**TO BE DONE**:
Set down the listing below verbatim, but only from its first line through the line containing "e=rp.color_ramp.elements.new(.2);e.color=(9.25,9.45,10.1,1)".

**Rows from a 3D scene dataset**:
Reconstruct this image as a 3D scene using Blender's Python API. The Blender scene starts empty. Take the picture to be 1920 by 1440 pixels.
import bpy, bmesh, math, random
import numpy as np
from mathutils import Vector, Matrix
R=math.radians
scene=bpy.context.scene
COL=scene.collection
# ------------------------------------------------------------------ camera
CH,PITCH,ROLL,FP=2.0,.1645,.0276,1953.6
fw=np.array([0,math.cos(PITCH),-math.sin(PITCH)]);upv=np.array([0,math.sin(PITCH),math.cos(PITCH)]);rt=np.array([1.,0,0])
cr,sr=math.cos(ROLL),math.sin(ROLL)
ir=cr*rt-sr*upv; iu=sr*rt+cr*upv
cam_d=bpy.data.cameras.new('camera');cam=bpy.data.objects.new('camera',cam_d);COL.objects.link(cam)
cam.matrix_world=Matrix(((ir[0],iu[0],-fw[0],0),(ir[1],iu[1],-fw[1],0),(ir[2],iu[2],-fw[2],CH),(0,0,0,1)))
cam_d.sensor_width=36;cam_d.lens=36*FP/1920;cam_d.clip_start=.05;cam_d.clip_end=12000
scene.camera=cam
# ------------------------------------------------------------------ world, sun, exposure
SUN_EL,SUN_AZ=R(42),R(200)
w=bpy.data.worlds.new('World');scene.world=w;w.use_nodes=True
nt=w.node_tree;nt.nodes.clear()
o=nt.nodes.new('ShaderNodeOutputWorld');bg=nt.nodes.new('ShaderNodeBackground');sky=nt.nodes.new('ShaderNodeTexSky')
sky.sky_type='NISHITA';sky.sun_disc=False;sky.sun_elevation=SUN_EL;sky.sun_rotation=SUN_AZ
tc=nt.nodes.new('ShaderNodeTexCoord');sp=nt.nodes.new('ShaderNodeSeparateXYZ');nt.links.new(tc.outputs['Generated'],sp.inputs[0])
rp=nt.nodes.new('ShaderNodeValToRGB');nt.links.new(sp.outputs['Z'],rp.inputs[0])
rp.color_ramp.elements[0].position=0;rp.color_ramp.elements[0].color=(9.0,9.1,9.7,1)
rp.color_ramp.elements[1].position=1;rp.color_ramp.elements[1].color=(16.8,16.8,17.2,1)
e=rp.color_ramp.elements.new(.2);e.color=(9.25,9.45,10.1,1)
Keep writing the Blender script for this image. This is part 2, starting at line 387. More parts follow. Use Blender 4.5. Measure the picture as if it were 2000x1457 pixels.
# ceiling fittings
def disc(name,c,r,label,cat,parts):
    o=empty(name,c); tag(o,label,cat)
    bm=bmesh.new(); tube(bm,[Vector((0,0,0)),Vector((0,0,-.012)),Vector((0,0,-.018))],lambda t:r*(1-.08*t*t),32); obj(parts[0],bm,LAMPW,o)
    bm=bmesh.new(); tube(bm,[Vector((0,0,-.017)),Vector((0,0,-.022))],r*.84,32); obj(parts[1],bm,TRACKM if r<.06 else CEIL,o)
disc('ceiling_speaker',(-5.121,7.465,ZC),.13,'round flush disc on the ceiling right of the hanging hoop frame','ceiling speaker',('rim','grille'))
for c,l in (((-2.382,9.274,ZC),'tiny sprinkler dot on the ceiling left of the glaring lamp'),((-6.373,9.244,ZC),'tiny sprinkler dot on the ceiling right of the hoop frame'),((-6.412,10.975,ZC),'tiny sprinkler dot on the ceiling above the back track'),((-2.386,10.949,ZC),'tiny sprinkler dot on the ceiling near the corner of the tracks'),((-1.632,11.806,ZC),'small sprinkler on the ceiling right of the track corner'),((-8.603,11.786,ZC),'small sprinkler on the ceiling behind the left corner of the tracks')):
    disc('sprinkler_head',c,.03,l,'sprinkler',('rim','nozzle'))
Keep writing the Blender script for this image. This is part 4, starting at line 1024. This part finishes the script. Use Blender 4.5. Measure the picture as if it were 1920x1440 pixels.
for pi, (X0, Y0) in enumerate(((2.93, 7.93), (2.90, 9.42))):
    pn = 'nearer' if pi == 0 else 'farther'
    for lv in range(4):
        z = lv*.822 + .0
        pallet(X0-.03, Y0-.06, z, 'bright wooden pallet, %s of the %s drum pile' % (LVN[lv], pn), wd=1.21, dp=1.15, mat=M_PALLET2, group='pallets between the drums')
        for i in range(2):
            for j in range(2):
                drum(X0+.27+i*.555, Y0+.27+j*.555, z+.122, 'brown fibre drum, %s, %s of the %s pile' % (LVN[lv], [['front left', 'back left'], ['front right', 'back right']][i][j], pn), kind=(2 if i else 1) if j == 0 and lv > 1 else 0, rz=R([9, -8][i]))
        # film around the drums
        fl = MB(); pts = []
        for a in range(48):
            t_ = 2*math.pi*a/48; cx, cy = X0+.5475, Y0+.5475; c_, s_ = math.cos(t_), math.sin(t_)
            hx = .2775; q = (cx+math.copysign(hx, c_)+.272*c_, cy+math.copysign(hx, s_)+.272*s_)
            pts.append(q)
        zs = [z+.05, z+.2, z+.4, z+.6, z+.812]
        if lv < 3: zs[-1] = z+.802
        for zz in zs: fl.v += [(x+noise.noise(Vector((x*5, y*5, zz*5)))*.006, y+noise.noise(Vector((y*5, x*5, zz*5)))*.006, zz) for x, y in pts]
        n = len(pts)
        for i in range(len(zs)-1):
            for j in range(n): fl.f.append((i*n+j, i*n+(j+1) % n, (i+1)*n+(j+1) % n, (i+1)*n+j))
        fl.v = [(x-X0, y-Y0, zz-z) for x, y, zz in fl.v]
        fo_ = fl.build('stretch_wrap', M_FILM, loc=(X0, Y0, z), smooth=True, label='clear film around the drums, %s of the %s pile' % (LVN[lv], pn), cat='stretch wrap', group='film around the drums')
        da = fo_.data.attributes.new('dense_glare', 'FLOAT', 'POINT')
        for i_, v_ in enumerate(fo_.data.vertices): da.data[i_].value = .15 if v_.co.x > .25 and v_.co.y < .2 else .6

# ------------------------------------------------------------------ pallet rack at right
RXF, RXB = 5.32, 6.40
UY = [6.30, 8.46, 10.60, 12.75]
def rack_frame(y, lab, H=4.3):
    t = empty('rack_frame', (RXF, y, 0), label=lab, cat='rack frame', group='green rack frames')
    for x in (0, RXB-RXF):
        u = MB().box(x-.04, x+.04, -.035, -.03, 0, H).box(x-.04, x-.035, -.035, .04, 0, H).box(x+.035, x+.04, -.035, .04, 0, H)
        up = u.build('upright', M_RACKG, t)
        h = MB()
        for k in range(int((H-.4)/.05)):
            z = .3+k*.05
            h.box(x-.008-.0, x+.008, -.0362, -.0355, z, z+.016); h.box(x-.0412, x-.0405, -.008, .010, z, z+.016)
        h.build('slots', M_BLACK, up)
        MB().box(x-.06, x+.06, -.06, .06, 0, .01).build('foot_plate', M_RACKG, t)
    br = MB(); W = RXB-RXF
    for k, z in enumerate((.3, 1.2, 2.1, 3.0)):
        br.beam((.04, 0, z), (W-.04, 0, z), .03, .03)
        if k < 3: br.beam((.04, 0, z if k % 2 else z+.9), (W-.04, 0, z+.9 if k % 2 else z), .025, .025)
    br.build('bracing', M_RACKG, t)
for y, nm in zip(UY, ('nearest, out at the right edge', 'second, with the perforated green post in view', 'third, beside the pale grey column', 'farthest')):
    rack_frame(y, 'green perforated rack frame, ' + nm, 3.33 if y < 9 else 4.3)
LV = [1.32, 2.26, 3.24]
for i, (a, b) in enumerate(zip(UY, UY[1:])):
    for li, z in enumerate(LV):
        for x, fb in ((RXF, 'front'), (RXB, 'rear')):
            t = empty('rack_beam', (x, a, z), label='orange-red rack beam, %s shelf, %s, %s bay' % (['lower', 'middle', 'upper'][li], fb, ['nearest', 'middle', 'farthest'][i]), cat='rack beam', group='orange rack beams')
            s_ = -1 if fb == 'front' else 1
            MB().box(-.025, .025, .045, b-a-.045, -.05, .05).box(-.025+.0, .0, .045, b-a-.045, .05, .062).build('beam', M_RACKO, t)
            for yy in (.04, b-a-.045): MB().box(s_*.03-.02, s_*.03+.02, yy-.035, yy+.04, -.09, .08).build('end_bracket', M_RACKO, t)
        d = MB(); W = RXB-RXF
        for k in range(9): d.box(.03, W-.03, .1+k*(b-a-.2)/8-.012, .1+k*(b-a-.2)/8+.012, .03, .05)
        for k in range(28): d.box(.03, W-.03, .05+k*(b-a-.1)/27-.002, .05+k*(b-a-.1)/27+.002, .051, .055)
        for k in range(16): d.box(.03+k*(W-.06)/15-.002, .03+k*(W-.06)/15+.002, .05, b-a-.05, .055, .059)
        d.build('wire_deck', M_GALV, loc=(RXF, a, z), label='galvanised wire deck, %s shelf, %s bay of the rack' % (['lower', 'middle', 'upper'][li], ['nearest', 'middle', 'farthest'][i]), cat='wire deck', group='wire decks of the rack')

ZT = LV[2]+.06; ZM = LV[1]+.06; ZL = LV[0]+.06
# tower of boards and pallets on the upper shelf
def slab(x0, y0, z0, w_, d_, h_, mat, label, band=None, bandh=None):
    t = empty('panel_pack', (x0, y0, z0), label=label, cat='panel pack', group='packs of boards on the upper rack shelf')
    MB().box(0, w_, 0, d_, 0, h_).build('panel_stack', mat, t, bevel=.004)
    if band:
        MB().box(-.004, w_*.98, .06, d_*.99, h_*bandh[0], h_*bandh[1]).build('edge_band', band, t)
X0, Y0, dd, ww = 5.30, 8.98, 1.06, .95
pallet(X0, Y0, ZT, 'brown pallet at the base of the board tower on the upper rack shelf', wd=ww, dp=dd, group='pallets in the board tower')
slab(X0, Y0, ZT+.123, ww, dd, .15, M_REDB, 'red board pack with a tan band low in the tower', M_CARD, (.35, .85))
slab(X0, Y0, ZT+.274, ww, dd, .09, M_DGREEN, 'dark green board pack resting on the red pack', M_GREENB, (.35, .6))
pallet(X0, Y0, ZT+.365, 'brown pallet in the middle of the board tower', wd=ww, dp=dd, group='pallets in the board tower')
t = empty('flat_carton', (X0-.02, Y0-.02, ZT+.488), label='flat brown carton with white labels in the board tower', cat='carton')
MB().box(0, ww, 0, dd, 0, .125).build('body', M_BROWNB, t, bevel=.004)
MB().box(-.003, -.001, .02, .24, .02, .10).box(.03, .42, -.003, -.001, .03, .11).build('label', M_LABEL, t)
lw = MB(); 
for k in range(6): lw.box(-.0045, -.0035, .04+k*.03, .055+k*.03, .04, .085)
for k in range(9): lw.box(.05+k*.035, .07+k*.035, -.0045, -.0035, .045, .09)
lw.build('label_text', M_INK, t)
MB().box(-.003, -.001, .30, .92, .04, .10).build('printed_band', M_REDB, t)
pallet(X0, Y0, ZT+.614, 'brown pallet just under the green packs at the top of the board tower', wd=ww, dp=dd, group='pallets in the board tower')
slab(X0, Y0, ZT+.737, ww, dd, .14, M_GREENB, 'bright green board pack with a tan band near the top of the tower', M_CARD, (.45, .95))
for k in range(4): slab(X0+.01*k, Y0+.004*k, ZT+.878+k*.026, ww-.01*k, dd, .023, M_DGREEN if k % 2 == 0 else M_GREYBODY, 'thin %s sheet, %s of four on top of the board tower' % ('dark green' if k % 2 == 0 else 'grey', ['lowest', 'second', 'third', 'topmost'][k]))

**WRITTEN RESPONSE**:
Reconstruct this image as a 3D scene using Blender's Python API. The Blender scene starts empty. Take the picture to be 1920 by 1440 pixels.
import bpy, bmesh, math, random
import numpy as np
from mathutils import Vector, Matrix
R=math.radians
scene=bpy.context.scene
COL=scene.collection
# ------------------------------------------------------------------ camera
CH,PITCH,ROLL,FP=2.0,.1645,.0276,1953.6
fw=np.array([0,math.cos(PITCH),-math.sin(PITCH)]);upv=np.array([0,math.sin(PITCH),math.cos(PITCH)]);rt=np.array([1.,0,0])
cr,sr=math.cos(ROLL),math.sin(ROLL)
ir=cr*rt-sr*upv; iu=sr*rt+cr*upv
cam_d=bpy.data.cameras.new('camera');cam=bpy.data.objects.new('camera',cam_d);COL.objects.link(cam)
cam.matrix_world=Matrix(((ir[0],iu[0],-fw[0],0),(ir[1],iu[1],-fw[1],0),(ir[2],iu[2],-fw[2],CH),(0,0,0,1)))
cam_d.sensor_width=36;cam_d.lens=36*FP/1920;cam_d.clip_start=.05;cam_d.clip_end=12000
scene.camera=cam
# ------------------------------------------------------------------ world, sun, exposure
SUN_EL,SUN_AZ=R(42),R(200)
w=bpy.data.worlds.new('World');scene.world=w;w.use_nodes=True
nt=w.node_tree;nt.nodes.clear()
o=nt.nodes.new('ShaderNodeOutputWorld');bg=nt.nodes.new('ShaderNodeBackground');sky=nt.nodes.new('ShaderNodeTexSky')
sky.sky_type='NISHITA';sky.sun_disc=False;sky.sun_elevation=SUN_EL;sky.sun_rotation=SUN_AZ
tc=nt.nodes.new('ShaderNodeTexCoord');sp=nt.nodes.new('ShaderNodeSeparateXYZ');nt.links.new(tc.outputs['Generated'],sp.inputs[0])
rp=nt.nodes.new('ShaderNodeValToRGB');nt.links.new(sp.outputs['Z'],rp.inputs[0])
rp.color_ramp.elements[0].position=0;rp.color_ramp.elements[0].color=(9.0,9.1,9.7,1)
rp.color_ramp.elements[1].position=1;rp.color_ramp.elements[1].color=(16.8,16.8,17.2,1)
e=rp.color_ramp.elements.new(.2);e.color=(9.25,9.45,10.1,1)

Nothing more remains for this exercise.